その僕は小さな四つ角を越えたところで、日傘をさした女性に呼びとめられた。年配の、と言っていい、まったく知らない女性だった。歩道のない狭い道の端に寄ったその女性は、「知らないかたをこんなふうにいきなり呼びとめて、いけないことかしらねえ」
と、笑顔で僕に言った。さて、いったいなんの話だろうか、と思いながら僕は彼女の、純粋な笑顔を観察した。
「お召しになっているそのシャツの、色や生地が、懐かしいわねえ。向こうから陽ざしのなかを歩いてらっしゃるのが目にとまったとたん、懐かしくて懐かしくて、昔のことが次々に思い出されて。そのシャツは、ひょっとして、お仕立て直しかしら」
そう言って彼女は、そのとき僕が着ていたパタゴニアの半袖シャツを指さした。お盆を過ぎたばかりの、よく晴れた暑い日の午後の陽ざしが当たっている彼女の指先に視線を向けた次の瞬間、僕の頭のなかに閃いたのは、銘仙、という言葉だった。銘仙とは、女性の着物や布団などに使う、絹の織物だ。染色した玉糸を平織にして出来る布地だ。
銘仙、という言葉が閃いた瞬間、僕にとっても謎のひとつが氷解していた。
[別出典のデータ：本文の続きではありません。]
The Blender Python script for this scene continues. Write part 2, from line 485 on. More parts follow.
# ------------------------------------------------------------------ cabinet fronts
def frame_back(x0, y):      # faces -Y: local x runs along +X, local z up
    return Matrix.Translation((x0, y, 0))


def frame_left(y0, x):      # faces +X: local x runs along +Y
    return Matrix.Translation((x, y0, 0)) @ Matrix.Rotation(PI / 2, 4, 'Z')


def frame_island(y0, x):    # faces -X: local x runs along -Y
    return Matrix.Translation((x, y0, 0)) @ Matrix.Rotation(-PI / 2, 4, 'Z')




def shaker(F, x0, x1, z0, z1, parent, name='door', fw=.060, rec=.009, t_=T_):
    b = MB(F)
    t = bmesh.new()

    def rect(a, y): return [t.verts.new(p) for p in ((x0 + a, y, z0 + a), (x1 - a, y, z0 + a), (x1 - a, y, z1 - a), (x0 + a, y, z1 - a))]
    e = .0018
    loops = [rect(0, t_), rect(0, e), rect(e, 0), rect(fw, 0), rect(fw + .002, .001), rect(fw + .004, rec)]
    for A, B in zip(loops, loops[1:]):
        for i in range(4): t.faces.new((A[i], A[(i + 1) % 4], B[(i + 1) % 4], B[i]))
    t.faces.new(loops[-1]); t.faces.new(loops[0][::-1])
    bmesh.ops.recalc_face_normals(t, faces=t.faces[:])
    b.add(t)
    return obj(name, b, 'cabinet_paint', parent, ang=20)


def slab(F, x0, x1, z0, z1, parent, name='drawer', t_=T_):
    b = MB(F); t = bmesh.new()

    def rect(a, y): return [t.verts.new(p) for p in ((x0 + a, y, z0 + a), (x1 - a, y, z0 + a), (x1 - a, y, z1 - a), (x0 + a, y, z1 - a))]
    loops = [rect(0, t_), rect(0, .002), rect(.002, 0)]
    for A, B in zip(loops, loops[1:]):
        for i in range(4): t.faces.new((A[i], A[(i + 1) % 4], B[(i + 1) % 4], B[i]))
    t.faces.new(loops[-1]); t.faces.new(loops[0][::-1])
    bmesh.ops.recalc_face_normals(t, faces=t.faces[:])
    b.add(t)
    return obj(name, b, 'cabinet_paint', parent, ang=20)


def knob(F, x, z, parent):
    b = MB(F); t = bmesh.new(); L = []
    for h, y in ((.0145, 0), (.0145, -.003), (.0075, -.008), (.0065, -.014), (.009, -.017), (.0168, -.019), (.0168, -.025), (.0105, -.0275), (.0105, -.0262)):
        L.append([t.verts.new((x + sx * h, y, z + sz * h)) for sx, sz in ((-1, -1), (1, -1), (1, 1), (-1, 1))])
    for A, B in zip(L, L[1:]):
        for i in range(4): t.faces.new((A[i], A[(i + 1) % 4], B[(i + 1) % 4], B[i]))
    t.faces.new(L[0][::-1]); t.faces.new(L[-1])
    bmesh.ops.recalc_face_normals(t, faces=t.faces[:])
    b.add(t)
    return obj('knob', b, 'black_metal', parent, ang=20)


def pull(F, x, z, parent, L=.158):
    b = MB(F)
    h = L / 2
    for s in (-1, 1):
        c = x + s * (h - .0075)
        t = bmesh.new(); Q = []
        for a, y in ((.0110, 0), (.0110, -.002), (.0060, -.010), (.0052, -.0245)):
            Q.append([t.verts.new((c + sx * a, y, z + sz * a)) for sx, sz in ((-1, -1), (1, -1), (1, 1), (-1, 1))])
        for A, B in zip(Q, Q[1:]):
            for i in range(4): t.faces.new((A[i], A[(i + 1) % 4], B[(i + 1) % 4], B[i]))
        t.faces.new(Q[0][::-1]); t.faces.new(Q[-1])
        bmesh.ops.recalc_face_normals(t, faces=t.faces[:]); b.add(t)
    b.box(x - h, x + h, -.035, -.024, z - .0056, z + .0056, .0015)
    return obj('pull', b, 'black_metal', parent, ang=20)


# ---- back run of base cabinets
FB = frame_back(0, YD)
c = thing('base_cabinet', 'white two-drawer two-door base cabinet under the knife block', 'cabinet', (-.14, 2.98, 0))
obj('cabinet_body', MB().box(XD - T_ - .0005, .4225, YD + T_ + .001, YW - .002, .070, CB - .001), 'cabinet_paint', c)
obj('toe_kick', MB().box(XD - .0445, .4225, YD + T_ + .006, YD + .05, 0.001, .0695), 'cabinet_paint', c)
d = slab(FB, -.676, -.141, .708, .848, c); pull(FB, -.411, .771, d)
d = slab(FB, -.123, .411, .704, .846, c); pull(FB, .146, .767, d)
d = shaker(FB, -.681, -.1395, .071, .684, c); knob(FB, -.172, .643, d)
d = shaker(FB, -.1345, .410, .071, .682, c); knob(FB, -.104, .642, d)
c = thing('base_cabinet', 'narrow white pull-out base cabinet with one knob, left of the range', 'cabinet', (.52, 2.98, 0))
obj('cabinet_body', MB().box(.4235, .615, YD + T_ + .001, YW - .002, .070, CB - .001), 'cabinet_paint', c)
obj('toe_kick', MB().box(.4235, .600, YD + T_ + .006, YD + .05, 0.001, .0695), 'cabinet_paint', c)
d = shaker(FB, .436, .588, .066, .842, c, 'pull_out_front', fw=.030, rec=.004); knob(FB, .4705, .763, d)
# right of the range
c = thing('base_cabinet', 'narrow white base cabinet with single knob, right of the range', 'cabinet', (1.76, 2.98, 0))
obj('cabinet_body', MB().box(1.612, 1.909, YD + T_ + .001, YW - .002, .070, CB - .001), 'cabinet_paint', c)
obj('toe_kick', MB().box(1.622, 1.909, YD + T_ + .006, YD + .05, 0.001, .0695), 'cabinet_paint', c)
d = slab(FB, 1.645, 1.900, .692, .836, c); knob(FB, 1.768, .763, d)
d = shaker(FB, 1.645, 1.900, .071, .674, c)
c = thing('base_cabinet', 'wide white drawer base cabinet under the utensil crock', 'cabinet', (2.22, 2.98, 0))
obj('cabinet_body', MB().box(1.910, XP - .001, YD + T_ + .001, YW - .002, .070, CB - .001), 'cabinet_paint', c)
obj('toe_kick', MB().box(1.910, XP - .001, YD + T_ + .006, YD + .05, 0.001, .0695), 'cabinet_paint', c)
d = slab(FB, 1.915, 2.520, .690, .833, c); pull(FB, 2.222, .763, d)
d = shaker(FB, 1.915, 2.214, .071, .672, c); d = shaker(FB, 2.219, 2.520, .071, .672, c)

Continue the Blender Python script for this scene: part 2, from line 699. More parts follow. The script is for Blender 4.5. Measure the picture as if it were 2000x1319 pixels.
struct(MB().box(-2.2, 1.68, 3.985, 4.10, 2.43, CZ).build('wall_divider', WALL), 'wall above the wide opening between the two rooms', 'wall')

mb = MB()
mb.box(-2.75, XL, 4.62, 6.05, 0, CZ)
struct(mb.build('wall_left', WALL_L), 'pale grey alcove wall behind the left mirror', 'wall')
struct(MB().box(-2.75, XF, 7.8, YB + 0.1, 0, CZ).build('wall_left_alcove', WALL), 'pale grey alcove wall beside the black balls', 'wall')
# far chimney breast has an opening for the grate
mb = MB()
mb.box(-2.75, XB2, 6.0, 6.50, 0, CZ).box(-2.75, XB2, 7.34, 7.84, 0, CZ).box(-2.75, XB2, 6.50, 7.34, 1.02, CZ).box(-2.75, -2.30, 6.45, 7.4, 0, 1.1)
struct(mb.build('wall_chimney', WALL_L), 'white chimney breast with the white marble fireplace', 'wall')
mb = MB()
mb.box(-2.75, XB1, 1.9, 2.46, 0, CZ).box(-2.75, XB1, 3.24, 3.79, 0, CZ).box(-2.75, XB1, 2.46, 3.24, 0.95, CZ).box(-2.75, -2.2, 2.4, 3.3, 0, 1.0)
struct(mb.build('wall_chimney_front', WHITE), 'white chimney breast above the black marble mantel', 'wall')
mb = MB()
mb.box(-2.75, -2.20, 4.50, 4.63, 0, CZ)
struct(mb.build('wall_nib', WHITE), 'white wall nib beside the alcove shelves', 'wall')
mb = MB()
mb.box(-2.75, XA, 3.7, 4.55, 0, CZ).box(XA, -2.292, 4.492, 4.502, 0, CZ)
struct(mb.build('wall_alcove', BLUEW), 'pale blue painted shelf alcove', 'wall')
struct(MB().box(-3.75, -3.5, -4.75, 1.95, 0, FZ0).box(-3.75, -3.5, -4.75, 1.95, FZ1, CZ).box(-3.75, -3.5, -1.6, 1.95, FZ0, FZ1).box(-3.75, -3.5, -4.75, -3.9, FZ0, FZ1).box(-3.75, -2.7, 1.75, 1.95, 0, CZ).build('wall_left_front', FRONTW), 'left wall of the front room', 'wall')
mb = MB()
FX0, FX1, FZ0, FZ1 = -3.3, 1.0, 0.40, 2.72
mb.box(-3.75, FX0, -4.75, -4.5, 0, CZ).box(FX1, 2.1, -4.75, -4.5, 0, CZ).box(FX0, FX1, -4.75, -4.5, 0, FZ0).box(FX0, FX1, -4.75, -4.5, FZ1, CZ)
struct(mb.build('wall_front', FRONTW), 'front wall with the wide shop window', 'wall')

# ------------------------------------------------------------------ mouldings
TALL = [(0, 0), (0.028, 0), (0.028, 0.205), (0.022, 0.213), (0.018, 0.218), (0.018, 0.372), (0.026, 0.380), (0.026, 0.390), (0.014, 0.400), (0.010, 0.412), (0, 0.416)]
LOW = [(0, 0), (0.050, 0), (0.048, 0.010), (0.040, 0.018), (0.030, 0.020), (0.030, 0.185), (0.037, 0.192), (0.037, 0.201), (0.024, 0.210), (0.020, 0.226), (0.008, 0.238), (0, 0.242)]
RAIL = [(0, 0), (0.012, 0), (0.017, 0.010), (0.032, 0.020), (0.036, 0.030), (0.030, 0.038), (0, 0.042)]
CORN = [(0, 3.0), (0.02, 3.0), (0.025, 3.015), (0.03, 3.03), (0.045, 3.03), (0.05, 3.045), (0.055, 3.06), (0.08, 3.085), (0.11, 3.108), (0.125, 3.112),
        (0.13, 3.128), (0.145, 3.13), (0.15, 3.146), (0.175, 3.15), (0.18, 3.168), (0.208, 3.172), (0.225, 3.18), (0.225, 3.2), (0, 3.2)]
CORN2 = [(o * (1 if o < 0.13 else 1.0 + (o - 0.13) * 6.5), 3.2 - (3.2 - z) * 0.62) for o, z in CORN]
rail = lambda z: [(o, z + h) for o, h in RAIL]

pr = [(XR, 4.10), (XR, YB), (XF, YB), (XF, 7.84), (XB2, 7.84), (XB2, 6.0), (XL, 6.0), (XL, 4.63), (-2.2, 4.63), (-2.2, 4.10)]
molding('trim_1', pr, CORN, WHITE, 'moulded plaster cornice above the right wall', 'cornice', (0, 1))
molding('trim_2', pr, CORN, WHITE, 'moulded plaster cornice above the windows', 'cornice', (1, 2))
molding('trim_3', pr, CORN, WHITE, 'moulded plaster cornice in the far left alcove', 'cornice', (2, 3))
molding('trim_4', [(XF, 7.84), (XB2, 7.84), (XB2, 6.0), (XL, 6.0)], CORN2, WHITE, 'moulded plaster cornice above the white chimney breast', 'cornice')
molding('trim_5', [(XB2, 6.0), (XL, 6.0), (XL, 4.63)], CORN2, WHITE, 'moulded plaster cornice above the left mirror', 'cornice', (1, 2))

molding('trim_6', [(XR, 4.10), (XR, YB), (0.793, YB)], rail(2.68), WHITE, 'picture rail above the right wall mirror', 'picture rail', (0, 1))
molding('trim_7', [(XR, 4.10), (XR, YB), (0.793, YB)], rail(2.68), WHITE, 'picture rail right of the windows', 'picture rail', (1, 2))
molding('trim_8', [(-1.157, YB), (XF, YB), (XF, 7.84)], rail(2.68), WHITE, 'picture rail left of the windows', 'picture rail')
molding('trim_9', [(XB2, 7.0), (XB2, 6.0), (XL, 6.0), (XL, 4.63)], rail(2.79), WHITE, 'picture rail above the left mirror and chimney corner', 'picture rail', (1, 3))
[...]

夏の初めに買ったパタゴニアの半袖シャツ5枚のうち、これまでの日本語だと茶色としか言いようのないかなりのところまで複雑な色と作りの生地を使った1枚に対して、着るたびにふと感じた、ごく淡い懐かしさあるいは親近感、さもなければごく軽い既視感のようなものの正体が、はっきりと見えたからだ。
そう、この半袖シャツの生地は、色も構造も、銘仙の感触なのだ。僕が子供だった頃、日本の女性たちは銘仙の着物を盛んに身につけていた。僕を呼びとめた日傘の女性も、若い頃には銘仙に親しんだはずだ。日常的にあまりにもなじんだ銘仙だったがゆえに、銘仙の感触の生地で作ったパタゴニアの半袖シャツを目にした彼女は、僕を呼びとめずにはいられなかったのだ。
「僕が子供だった頃、母親はこのシャツとよく似た生地の着物を、いつも着ていました」
と、僕は彼女に言った。
「お仕立て直しなの?」
という彼女の問いに、
「いいえ」
と、僕は答えた。
「夏の初めに買った、アメリカ製の既製品です」
という僕の説明に、彼女は驚いていた。
「アメリカ製の」
「はい」
僕は自分が着ている半袖シャツの裾をつまんで前へ引っぱり、布地を彼女に触ってもらった。
「まるで銘仙よ」
と、彼女は言った。
「着ていると僕も懐かしい気持ちになります」
「ほんとにそうよねえ」
と、日傘を傾けて彼女は言い、僕たちはそこで別れた。